The Major Crimes Act was the paternalistic result of a wrong-headed belief that Native American tribes couldn’t handle their own legal affairs. Of course that was wrong. Native Americans had been handling themselves just fine for thousands of years.
The McGirt decision did apply the Major Crimes Act, but it dealt with state jurisdiction over Native Americans on tribal lands — not federal jurisdiction. This planned execution is under federal, not state, jurisdiction.
Traditionally, states don’t have legal jurisdiction in Indian Country because tribal governments function like a separate country in many ways. But the federal government retains this constantly morphing power over tribes called the “trust responsibility.”
So, while McGirt is helpful in its language about the importance of tribal sovereignty and holding the government to its treaty promises, the actual legal rule probably doesn’t apply to executions conducted under federal law.
There are plenty of other legal issues in Lezmond Mitchell’s case. Under the Major Crimes Act, tribes can reject capital punishment even when the federal government has exclusive jurisdiction. This is called the “tribal option” and the Navajo Nation has opted out of executions.
So how did the federal government get a death sentence in the Lezmond Mitchell case after the Navajo Nation rejected capital punishment? Then-AG John Ashcroft brought the charges under a different federal statute that took away the tribe’s right to opt out of the death penalty.
The federal government should not be able to circumvent the tribal option by simply citing a different statute on an indictment form.

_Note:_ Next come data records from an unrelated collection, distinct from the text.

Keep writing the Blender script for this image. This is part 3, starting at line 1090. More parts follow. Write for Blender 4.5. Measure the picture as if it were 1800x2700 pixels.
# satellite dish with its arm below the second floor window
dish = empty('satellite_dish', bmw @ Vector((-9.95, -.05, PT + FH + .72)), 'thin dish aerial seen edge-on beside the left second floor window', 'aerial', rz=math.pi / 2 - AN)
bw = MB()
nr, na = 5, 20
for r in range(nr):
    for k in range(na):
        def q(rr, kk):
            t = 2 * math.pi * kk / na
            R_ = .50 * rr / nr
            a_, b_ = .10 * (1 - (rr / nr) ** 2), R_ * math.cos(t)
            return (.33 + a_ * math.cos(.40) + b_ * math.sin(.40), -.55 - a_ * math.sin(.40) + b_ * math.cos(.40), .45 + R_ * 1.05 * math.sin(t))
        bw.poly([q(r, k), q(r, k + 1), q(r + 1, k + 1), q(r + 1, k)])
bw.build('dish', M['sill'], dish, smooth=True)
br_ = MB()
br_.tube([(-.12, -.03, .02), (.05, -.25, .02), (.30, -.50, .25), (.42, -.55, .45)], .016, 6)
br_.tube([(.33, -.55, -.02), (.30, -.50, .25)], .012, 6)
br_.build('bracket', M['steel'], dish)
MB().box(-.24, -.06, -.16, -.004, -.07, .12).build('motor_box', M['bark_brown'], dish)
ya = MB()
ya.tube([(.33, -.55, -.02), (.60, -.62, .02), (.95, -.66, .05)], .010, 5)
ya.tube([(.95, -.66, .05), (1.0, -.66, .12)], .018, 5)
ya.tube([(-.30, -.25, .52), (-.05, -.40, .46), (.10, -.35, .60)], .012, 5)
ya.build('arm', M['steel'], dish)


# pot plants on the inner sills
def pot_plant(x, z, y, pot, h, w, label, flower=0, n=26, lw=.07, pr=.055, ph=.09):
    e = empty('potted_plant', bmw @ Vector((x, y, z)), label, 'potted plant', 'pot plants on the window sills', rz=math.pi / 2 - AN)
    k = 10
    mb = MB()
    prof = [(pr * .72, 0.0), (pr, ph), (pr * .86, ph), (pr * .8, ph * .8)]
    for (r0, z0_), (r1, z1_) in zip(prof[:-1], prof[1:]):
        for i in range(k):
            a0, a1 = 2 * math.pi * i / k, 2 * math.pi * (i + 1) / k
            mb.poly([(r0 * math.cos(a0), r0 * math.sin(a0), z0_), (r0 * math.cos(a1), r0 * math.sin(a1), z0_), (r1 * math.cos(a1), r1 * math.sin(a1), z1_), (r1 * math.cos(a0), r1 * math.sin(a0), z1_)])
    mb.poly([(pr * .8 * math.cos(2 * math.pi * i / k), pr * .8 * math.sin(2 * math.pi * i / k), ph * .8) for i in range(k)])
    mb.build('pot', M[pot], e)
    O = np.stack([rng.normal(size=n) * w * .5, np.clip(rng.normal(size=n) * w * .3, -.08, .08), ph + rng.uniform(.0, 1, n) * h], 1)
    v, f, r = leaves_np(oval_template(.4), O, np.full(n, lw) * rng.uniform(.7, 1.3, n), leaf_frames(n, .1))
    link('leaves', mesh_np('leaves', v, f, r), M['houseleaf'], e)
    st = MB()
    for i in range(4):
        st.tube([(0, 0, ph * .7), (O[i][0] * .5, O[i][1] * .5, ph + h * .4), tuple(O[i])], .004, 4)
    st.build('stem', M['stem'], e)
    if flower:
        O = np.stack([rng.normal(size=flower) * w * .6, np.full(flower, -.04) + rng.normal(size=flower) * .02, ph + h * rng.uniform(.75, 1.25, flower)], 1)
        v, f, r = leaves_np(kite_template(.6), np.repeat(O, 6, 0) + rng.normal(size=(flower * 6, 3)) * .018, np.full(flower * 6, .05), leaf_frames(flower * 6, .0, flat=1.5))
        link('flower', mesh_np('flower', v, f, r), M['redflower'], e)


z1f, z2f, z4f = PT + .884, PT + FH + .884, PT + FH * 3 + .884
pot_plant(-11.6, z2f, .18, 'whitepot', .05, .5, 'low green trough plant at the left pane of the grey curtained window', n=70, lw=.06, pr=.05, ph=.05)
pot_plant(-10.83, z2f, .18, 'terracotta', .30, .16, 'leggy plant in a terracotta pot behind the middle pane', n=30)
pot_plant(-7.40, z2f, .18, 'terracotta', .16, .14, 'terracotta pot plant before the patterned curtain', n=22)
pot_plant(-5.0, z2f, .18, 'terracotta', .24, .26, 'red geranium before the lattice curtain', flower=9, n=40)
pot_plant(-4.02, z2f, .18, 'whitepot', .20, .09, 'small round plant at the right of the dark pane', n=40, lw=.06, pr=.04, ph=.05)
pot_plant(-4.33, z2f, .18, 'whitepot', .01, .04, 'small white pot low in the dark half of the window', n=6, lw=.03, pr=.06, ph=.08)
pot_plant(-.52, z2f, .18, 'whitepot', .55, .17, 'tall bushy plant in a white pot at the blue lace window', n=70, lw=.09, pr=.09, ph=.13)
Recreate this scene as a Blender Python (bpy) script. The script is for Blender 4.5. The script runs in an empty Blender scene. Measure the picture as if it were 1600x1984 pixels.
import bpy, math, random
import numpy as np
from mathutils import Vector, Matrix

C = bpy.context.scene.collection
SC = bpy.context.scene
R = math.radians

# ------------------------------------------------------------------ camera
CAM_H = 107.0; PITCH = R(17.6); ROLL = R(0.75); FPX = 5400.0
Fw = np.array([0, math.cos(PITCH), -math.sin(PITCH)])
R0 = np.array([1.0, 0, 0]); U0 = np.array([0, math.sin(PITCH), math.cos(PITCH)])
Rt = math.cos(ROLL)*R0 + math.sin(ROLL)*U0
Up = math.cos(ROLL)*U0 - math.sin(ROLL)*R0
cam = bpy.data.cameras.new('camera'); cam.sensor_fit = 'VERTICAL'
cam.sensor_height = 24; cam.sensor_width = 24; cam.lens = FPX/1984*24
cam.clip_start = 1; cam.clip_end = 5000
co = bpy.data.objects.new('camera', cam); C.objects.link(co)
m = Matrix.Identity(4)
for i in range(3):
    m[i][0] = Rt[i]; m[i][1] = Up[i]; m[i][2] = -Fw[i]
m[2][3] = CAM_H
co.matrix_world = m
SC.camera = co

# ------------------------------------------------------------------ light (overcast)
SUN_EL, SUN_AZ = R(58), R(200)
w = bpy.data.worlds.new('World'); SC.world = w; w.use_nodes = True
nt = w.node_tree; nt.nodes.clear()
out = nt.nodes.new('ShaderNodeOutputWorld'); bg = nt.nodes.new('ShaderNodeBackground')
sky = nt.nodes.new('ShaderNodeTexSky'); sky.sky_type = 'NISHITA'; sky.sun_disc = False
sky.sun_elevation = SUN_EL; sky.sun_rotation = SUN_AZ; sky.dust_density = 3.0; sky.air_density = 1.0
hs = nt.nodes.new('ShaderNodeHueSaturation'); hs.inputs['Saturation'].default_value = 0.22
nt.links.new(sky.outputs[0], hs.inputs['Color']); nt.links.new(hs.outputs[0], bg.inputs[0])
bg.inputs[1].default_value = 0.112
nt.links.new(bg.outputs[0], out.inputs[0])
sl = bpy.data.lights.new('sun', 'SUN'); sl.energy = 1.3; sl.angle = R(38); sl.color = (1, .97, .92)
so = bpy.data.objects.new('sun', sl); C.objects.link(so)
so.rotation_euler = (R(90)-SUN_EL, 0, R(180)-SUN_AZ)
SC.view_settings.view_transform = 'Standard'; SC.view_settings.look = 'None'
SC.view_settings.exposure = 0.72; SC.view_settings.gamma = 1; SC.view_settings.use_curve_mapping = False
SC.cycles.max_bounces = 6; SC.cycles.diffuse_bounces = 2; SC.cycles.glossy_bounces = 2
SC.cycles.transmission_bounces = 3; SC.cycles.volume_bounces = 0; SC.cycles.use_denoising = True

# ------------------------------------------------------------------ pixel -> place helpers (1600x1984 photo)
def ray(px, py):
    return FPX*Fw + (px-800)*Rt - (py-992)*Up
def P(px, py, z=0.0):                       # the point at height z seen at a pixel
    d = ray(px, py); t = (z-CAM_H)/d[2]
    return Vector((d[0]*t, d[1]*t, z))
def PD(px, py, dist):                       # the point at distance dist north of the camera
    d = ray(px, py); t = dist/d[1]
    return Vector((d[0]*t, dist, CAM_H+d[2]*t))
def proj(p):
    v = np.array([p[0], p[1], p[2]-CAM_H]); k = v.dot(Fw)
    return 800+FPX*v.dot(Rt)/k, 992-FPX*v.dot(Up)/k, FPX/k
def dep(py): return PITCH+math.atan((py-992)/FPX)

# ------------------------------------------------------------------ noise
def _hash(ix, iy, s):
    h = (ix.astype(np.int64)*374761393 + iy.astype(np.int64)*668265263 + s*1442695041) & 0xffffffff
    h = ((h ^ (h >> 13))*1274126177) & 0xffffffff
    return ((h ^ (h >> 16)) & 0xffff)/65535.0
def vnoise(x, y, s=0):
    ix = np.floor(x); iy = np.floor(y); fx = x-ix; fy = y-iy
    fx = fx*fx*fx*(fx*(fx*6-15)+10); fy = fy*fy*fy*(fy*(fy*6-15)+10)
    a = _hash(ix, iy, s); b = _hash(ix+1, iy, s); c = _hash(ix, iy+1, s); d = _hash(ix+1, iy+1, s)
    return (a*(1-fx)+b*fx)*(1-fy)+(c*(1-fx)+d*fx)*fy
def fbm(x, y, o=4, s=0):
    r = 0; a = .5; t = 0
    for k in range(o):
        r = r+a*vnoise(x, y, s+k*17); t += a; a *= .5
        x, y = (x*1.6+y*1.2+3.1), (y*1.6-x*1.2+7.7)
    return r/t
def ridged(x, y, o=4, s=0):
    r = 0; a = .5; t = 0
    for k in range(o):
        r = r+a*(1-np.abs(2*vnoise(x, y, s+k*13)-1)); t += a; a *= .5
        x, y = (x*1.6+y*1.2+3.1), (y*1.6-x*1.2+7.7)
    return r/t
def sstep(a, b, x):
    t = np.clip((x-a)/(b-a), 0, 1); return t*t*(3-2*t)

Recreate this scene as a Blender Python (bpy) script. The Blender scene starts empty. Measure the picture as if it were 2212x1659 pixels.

Even worse, the government tried Lezmond Mitchell in front of a jury of 11 white people and one Navajo person. Hardly a jury of his peers.
Here’s the bottom line. No government (federal or state) should be allowed to come in and pursue the death penalty for a crime that took place on tribal lands and between Native American people. That’s especially true when the tribe has explicitly rejected the death penalty.
This is another shameful chapter in our country’s terrible treatment of Native Americans and constant disrespect for tribal sovereignty. AG Barr and @TheJusticeDept should stop this political charade. The Navajo people — and all Americans — deserve so much better.